EXERCISE DESCRIPTION
All the data should come back exactly as it was given.

DATASET EXCERPT
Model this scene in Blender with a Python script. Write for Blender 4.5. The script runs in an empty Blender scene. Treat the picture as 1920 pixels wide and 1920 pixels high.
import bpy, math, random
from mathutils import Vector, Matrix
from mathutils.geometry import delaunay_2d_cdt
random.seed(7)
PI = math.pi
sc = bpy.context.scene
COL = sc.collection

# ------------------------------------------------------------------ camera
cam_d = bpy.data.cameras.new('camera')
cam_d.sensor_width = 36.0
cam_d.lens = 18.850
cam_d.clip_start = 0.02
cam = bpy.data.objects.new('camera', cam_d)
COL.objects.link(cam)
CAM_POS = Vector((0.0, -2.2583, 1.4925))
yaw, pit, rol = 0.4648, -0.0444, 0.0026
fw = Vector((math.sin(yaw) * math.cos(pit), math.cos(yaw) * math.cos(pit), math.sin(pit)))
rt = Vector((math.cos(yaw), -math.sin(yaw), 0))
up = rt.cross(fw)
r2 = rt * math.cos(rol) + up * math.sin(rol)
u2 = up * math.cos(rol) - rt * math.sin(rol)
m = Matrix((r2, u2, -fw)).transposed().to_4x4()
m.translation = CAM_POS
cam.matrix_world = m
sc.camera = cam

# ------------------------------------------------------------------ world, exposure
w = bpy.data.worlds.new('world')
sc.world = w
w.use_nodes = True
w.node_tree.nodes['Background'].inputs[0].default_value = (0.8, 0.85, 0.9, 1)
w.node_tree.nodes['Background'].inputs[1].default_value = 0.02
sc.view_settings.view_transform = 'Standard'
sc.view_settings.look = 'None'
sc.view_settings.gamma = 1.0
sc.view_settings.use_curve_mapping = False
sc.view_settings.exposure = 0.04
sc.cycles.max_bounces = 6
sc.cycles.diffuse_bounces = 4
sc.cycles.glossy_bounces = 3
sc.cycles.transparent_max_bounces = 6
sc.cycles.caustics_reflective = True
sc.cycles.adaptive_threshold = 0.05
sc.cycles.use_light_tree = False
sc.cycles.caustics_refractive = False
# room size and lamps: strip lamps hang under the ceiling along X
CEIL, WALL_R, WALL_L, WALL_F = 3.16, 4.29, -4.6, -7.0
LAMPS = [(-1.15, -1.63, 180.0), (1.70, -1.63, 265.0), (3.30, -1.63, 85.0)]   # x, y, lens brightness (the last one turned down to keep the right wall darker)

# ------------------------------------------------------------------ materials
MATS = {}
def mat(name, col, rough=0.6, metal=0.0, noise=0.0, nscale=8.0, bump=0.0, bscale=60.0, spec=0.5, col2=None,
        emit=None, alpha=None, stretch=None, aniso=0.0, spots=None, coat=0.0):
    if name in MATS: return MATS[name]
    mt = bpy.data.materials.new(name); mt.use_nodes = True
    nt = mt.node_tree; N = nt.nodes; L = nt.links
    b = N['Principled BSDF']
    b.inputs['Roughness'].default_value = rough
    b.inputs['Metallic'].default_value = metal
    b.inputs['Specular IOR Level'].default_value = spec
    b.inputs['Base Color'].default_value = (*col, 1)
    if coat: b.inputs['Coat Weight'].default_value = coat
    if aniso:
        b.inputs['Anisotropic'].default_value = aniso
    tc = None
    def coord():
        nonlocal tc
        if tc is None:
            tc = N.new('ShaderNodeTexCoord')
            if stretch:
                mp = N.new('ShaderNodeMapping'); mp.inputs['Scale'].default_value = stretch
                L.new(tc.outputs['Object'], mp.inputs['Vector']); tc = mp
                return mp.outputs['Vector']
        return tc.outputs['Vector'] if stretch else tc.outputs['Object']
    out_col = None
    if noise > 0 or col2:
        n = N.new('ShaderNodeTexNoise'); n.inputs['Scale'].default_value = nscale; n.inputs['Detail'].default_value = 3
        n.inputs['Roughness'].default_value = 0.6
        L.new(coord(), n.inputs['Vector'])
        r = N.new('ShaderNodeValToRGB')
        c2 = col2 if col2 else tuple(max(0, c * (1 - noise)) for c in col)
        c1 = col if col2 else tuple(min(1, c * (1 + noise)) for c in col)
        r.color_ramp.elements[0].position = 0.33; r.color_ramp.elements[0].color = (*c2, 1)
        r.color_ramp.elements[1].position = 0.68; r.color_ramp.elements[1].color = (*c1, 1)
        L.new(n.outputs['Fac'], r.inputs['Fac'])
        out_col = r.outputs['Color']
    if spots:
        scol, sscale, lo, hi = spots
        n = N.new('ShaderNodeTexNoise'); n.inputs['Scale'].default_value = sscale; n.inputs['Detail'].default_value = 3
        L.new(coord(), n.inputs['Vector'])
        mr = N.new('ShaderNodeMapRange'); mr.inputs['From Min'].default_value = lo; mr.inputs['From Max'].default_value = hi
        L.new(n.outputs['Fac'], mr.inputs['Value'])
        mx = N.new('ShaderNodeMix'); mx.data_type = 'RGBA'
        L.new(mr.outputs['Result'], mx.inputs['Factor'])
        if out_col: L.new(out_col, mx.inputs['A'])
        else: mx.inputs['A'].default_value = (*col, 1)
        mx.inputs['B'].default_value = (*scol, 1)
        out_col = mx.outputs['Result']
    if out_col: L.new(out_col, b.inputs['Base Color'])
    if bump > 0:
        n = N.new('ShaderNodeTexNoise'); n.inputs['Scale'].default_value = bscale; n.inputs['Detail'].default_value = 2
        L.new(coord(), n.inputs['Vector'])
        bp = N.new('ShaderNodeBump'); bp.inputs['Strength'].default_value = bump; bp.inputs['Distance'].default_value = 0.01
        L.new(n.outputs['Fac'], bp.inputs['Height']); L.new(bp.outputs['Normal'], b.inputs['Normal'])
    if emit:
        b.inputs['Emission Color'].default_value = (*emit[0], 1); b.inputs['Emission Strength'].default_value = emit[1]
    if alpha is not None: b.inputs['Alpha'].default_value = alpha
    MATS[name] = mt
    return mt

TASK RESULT
Model this scene in Blender with a Python script. Write for Blender 4.5. The script runs in an empty Blender scene. Treat the picture as 1920 pixels wide and 1920 pixels high.
import bpy, math, random
from mathutils import Vector, Matrix
from mathutils.geometry import delaunay_2d_cdt
random.seed(7)
PI = math.pi
sc = bpy.context.scene
COL = sc.collection

# ------------------------------------------------------------------ camera
cam_d = bpy.data.cameras.new('camera')
cam_d.sensor_width = 36.0
cam_d.lens = 18.850
cam_d.clip_start = 0.02
cam = bpy.data.objects.new('camera', cam_d)
COL.objects.link(cam)
CAM_POS = Vector((0.0, -2.2583, 1.4925))
yaw, pit, rol = 0.4648, -0.0444, 0.0026
fw = Vector((math.sin(yaw) * math.cos(pit), math.cos(yaw) * math.cos(pit), math.sin(pit)))
rt = Vector((math.cos(yaw), -math.sin(yaw), 0))
up = rt.cross(fw)
r2 = rt * math.cos(rol) + up * math.sin(rol)
u2 = up * math.cos(rol) - rt * math.sin(rol)
m = Matrix((r2, u2, -fw)).transposed().to_4x4()
m.translation = CAM_POS
cam.matrix_world = m
sc.camera = cam

# ------------------------------------------------------------------ world, exposure
w = bpy.data.worlds.new('world')
sc.world = w
w.use_nodes = True
w.node_tree.nodes['Background'].inputs[0].default_value = (0.8, 0.85, 0.9, 1)
w.node_tree.nodes['Background'].inputs[1].default_value = 0.02
sc.view_settings.view_transform = 'Standard'
sc.view_settings.look = 'None'
sc.view_settings.gamma = 1.0
sc.view_settings.use_curve_mapping = False
sc.view_settings.exposure = 0.04
sc.cycles.max_bounces = 6
sc.cycles.diffuse_bounces = 4
sc.cycles.glossy_bounces = 3
sc.cycles.transparent_max_bounces = 6
sc.cycles.caustics_reflective = True
sc.cycles.adaptive_threshold = 0.05
sc.cycles.use_light_tree = False
sc.cycles.caustics_refractive = False
# room size and lamps: strip lamps hang under the ceiling along X
CEIL, WALL_R, WALL_L, WALL_F = 3.16, 4.29, -4.6, -7.0
LAMPS = [(-1.15, -1.63, 180.0), (1.70, -1.63, 265.0), (3.30, -1.63, 85.0)]   # x, y, lens brightness (the last one turned down to keep the right wall darker)

# ------------------------------------------------------------------ materials
MATS = {}
def mat(name, col, rough=0.6, metal=0.0, noise=0.0, nscale=8.0, bump=0.0, bscale=60.0, spec=0.5, col2=None,
        emit=None, alpha=None, stretch=None, aniso=0.0, spots=None, coat=0.0):
    if name in MATS: return MATS[name]
    mt = bpy.data.materials.new(name); mt.use_nodes = True
    nt = mt.node_tree; N = nt.nodes; L = nt.links
    b = N['Principled BSDF']
    b.inputs['Roughness'].default_value = rough
    b.inputs['Metallic'].default_value = metal
    b.inputs['Specular IOR Level'].default_value = spec
    b.inputs['Base Color'].default_value = (*col, 1)
    if coat: b.inputs['Coat Weight'].default_value = coat
    if aniso:
        b.inputs['Anisotropic'].default_value = aniso
    tc = None
    def coord():
        nonlocal tc
        if tc is None:
            tc = N.new('ShaderNodeTexCoord')
            if stretch:
                mp = N.new('ShaderNodeMapping'); mp.inputs['Scale'].default_value = stretch
                L.new(tc.outputs['Object'], mp.inputs['Vector']); tc = mp
                return mp.outputs['Vector']
        return tc.outputs['Vector'] if stretch else tc.outputs['Object']
    out_col = None
    if noise > 0 or col2:
        n = N.new('ShaderNodeTexNoise'); n.inputs['Scale'].default_value = nscale; n.inputs['Detail'].default_value = 3
        n.inputs['Roughness'].default_value = 0.6
        L.new(coord(), n.inputs['Vector'])
        r = N.new('ShaderNodeValToRGB')
        c2 = col2 if col2 else tuple(max(0, c * (1 - noise)) for c in col)
        c1 = col if col2 else tuple(min(1, c * (1 + noise)) for c in col)
        r.color_ramp.elements[0].position = 0.33; r.color_ramp.elements[0].color = (*c2, 1)
        r.color_ramp.elements[1].position = 0.68; r.color_ramp.elements[1].color = (*c1, 1)
        L.new(n.outputs['Fac'], r.inputs['Fac'])
        out_col = r.outputs['Color']
    if spots:
        scol, sscale, lo, hi = spots
        n = N.new('ShaderNodeTexNoise'); n.inputs['Scale'].default_value = sscale; n.inputs['Detail'].default_value = 3
        L.new(coord(), n.inputs['Vector'])
        mr = N.new('ShaderNodeMapRange'); mr.inputs['From Min'].default_value = lo; mr.inputs['From Max'].default_value = hi
        L.new(n.outputs['Fac'], mr.inputs['Value'])
        mx = N.new('ShaderNodeMix'); mx.data_type = 'RGBA'
        L.new(mr.outputs['Result'], mx.inputs['Factor'])
        if out_col: L.new(out_col, mx.inputs['A'])
        else: mx.inputs['A'].default_value = (*col, 1)
        mx.inputs['B'].default_value = (*scol, 1)
        out_col = mx.outputs['Result']
    if out_col: L.new(out_col, b.inputs['Base Color'])
    if bump > 0:
        n = N.new('ShaderNodeTexNoise'); n.inputs['Scale'].default_value = bscale; n.inputs['Detail'].default_value = 2
        L.new(coord(), n.inputs['Vector'])
        bp = N.new('ShaderNodeBump'); bp.inputs['Strength'].default_value = bump; bp.inputs['Distance'].default_value = 0.01
        L.new(n.outputs['Fac'], bp.inputs['Height']); L.new(bp.outputs['Normal'], b.inputs['Normal'])
    if emit:
        b.inputs['Emission Color'].default_value = (*emit[0], 1); b.inputs['Emission Strength'].default_value = emit[1]
    if alpha is not None: b.inputs['Alpha'].default_value = alpha
    MATS[name] = mt
    return mt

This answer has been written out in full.